The Culture Under Attack Symposium took place on Saturday 7th September 2019. It was created in close partnership with Historic England and in collaboration with UK Blue Shield.

SPEAKERS & PERFORMERS

  • Elif Shafak
    Elif Shafak
    ELIF SHAFAK

     

    Elif Shafak is an award-winning British-Turkish novelist and the most widely read female author in Turkey. She writes in both Turkish and English, and has published seventeen books, eleven of which are novels. Her work has been translated into fifty languages. Her novels include The Forty Rules of Love and the Booker Prize-nominated 10 Minutes 38 Seconds In This Strange World, released to critical acclaim in 2019.

  • Sokari Douglas Camp
    Sokari Douglas Camp
    SOKARI DOUGLAS CAMP CBE

     

    Sokari Douglas Camp CBE is an artist and sculptor. Born in Buguma, Rivers State, Nigeria, she studied fine art at Central School of Art and Design and the Royal College of Art. Sokari has represented Britain and Nigeria in national exhibitions and has had more than 40 solo shows worldwide, in venues such as National Museum of African Art, Smithsonian Institute 1988-89 and the Museum of Mankind, London 1994/5.

  • Lemn Sissay
    Lemn Sissay
    LEMN SISSAY MBE

     

    Lemn Sissay is a poet, playwright, artist performer and broadcaster. A BAFTA  nominated and prize winning writer, Lemn was awarded an MBE for services to literature with other accolades including The Pen Pinter Prize and a Points of Light Award. He holds Honorary Doctorates from The University of Huddersfield, The University of Manchester, The University of Kent and The University of Brunel. His memoir ‘My Name Is Why’ is published by Canongate Books 2019. 

SYMPOSIUM PROGRAMME

  • PANEL 1: CULTURAL DESTRUCTION - BEYOND COLLATERAL DAMAGE

     

    Destruction of places is an inherent feature of war and conflict. Generations and sometimes centuries of cultural heritage is erased as cities and sites are burned and bombed. But why does cultural destruction and erasure matter so much? How does it tie into larger military strategy in war and conflict? And what immediate impact does it have on the targeted communities?  The panel included poet and author LEMN SISSAY; journalist and author ROBERT BEVAN; Roman Archaeology Lecturer ZENA KARMASH and former Foreign and Commonwealth Office Director and IWM Trustee SUZANNE RAINE. The Chair was BBC presenter and reporter LUKE JONES.

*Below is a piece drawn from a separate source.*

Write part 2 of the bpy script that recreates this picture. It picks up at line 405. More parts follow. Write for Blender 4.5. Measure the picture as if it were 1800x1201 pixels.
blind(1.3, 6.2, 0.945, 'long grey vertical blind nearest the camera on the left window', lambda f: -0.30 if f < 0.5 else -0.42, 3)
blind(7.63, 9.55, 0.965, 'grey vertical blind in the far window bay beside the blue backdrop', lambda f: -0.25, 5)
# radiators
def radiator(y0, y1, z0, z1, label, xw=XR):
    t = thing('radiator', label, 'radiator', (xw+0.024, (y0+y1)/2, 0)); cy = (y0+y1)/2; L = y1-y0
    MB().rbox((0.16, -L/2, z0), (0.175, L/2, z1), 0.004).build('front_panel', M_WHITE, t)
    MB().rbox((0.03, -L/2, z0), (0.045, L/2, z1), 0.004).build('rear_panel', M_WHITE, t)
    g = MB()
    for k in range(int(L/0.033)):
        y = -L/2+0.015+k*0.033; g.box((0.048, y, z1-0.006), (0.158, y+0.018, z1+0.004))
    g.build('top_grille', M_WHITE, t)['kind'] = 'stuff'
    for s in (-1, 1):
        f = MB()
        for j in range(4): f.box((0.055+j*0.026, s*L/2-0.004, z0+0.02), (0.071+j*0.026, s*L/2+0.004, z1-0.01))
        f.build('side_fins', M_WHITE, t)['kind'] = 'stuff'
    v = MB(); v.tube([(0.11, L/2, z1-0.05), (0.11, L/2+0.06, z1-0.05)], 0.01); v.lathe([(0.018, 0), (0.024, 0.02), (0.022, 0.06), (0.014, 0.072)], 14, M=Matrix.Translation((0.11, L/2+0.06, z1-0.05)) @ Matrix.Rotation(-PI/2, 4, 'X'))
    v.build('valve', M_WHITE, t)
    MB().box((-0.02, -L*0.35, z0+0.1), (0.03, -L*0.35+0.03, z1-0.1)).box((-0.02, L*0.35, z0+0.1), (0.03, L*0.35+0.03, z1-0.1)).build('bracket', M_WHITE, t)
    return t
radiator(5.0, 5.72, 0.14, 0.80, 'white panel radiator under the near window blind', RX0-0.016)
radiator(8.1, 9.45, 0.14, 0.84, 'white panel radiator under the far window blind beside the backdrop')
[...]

  • PANEL 2: SAVING CULTURE FROM CONFLICT

     

    Cultural heritage binds a society together, representing a shared knowledge, identity and history. But what can be done when culture is threatened and who decides what to save and what to leave? And how do people use culture during the course of conflict to preserve their identities and their collective memory? The panel featured UNESCO Chair for Cultural Property Protection and Peace and Chair of UK Blue Shield PETER STONE; lawyer at NGO Yazda NATIA NAVROUZOV; Commander of the Cultural Property Protection Unit, British Army TIM PURBRICK CBE and Vocalist with the Orchestra of Syrian Musicians HAMSA MOUNIF. The Chair was International Editor for Channel 4 LINDSEY HILSUM.

  • PANEL 3: PEOPLE AND PLACES - CULTURAL RECOVERY AND RECONSTRUCTION

     

    In the aftermath of cultural destruction, societies are left with decisions over how to respond. Restore, redress, reimagine – responses can take many forms, both tangible and intangible. This panel will debate the ethics behind decision-making in cultural reconstruction, and explore how artists, residents, communities and nations have successfully rebuilt lost cultures over time and the challenges they faced along the way. The panel included Forensic Architecture Researcher ARIEL CAINE; cultural heritage expert at Historic England ALEXANDRA WARR; Vice President of the World Monuments Fund JOHN DARLINGTON and artist and sculptor SOKARI DOUGLAS CAMP. The Chair was Design Museum Director and IWM Trustee TIM MARLOW.